Everyone knows that there are many things you can do in any corporate environment to give the appearance and impression of being productive. Enron's corporate environment was particularly conductive to this: it's principal business was energy trading, and it had large densely populated trading floors peopled by high-powered traders that would sit and play the markets all day. There were, I'm sure, many things that a trader could do to up his performance numbers, either by cheating or by gaming the system. This gaming of the system probably included gaming his fellow traders, many of whom were close enough to rub elbows with.

So Enron was applying selection at the individual level according to metrics like individual trading performance to a group system whose performance was, like the henhouses, an emergent property of group dynamics as well as a result of individual fitness.
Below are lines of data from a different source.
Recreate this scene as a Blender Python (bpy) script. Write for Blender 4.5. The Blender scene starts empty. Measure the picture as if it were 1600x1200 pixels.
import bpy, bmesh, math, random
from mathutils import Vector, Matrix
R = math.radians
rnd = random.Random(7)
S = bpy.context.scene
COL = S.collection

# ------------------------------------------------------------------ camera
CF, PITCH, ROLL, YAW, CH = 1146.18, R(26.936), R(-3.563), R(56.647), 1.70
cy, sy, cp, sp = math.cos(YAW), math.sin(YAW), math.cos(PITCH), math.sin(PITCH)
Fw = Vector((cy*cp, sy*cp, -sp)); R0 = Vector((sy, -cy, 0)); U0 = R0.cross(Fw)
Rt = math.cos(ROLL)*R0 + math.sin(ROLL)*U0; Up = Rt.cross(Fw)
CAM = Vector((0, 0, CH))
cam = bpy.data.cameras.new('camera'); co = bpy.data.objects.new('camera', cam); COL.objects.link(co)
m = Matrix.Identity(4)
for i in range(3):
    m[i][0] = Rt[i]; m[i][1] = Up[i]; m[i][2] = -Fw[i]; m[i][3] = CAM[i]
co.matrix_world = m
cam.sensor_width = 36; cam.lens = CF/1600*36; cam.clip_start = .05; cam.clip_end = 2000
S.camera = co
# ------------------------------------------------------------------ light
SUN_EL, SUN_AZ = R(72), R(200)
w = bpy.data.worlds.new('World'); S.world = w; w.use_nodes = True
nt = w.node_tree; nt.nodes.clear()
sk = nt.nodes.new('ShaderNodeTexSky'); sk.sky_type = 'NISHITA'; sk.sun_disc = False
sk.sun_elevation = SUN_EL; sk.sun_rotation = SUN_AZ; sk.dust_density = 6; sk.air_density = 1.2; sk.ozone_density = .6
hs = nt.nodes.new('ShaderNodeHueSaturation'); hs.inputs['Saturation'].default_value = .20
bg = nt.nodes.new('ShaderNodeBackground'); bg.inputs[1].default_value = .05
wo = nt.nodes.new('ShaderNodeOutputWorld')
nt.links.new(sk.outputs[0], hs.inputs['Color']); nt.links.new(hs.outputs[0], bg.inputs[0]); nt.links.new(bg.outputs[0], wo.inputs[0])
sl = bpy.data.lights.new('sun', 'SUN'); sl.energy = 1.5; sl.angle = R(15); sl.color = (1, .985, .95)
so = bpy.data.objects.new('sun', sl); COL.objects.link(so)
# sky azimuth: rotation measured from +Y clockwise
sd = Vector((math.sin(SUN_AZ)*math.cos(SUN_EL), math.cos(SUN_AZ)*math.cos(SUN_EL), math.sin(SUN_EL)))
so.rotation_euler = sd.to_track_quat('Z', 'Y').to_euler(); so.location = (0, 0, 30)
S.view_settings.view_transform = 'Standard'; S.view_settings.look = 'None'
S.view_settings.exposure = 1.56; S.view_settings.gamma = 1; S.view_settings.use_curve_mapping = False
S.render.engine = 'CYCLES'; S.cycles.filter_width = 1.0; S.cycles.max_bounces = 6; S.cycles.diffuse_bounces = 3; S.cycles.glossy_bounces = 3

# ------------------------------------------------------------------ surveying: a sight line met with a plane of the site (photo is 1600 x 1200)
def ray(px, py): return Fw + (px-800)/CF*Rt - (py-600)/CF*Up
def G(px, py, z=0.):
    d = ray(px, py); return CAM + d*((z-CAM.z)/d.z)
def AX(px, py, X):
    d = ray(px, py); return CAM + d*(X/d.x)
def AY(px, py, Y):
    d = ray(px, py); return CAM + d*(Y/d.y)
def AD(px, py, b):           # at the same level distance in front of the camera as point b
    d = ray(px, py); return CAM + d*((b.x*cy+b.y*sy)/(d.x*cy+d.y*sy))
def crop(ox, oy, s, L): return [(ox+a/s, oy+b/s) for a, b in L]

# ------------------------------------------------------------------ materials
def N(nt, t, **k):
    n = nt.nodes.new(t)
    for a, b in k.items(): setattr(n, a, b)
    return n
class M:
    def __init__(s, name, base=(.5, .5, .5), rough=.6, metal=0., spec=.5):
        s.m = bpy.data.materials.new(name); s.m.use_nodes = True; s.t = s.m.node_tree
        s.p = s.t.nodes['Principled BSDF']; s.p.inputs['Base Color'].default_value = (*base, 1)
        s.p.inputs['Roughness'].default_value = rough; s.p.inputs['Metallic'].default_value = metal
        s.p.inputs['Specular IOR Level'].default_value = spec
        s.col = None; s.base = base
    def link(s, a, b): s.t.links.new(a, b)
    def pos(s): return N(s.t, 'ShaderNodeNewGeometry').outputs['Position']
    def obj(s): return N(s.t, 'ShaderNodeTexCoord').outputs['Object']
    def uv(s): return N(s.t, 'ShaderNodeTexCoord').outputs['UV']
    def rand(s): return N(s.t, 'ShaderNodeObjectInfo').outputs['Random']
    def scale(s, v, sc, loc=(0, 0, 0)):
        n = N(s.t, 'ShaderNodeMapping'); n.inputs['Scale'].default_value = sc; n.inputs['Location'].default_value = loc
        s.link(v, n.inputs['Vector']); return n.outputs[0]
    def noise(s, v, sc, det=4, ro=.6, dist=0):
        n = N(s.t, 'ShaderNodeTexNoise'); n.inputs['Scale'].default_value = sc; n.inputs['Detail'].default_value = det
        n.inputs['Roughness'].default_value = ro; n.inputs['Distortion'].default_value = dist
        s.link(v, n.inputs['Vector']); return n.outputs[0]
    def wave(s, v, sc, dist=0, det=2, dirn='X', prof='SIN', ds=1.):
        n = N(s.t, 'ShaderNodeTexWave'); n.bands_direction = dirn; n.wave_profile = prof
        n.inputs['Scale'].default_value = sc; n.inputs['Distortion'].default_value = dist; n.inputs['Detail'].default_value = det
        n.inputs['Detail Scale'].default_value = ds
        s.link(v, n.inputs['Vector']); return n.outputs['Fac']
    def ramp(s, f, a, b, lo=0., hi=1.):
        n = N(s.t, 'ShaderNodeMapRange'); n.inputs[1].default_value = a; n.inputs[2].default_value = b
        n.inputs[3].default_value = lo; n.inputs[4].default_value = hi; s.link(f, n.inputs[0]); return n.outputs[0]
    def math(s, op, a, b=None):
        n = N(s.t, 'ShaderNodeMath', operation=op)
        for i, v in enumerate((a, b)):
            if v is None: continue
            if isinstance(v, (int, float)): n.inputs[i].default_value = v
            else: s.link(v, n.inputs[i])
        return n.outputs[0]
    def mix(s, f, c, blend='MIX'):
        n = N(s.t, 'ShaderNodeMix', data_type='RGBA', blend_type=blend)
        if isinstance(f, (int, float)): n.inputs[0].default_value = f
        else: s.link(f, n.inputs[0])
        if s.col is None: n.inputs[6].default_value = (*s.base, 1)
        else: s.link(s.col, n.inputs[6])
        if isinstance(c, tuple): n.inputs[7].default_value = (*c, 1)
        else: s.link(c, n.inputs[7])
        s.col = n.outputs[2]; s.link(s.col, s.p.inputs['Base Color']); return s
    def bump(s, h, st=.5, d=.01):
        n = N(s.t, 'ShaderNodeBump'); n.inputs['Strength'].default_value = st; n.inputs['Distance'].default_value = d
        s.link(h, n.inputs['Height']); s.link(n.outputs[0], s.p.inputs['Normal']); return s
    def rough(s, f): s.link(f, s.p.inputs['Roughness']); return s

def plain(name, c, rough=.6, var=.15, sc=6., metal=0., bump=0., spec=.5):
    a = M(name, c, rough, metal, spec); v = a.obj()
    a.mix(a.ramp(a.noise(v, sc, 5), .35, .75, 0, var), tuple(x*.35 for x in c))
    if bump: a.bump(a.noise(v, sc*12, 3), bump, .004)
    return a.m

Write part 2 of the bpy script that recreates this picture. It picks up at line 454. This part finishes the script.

The result was more or less the same. Instead of increasing overall productivity, they got mean chickens and actual productivity declined. They were selecting for traits like aggressiveness, sociopathic tendencies, and dishonesty.

After a couple rounds of this selection experiment, these mean chickens could be heard on recorded intra-office phone communications laughing about "those poor grandmothers" they were ripping off via market scams. They changed the company motto internally from "Enron: Ask Why?" to "Enron: Ask Why, Asshole."

Of course, everyone knows the rest of the story. While these mean chickens weren't terribly productive (the company was losing money hand over fist), they managed to peck their trading consoles so as to give the impression of increasing productivity. This worked, for a while. Then this whole monument to Darwinian fundamentalism collapsed rather spectacularly.

I propose that the most significant root cause of Enron's collapse was this HR policy. Maybe CEOs everywhere should read more about poultry science?
What's good for the species may not be good for the individual: and vice-versa.

This illustrates a general law, one applicable to software engineering too. Be careful what metrics you use, because if you're not careful, you too will produce "mean chickens", code bloat, and unreliable systems. Measure productivity in Lines of Code/day, and what happens when some bright guy or gal finds out a better, cheaper, faster way of doing things in half the code lines? What happens with the Deadwood who churns out page after page of inefficient spaghetti? Measure in Function Points, and a suboptimal analysis can lead to astounding productivity, mighty labours to bring out a steaming pile of used food of no use to anyone. Any adequate programmer can produce a complex solution to a complex problem ; a great programmer can produce a simple solution to a complex problem ; but the majority of software written now is by incompetents who write complex solutions to simple problems.

There are 2 orders of magnitude difference in programming ability, based on utility of systems created vs effort expended. And it's not a Bell-shaped distribution, it's dominated by the under-achievers. Many of whom are better than the "worker bees" at office politics, so get recognition, while the others just switch jobs in disgust.

In software engineering, as in all human activities, we must be careful we're not just breeding "mean chickens".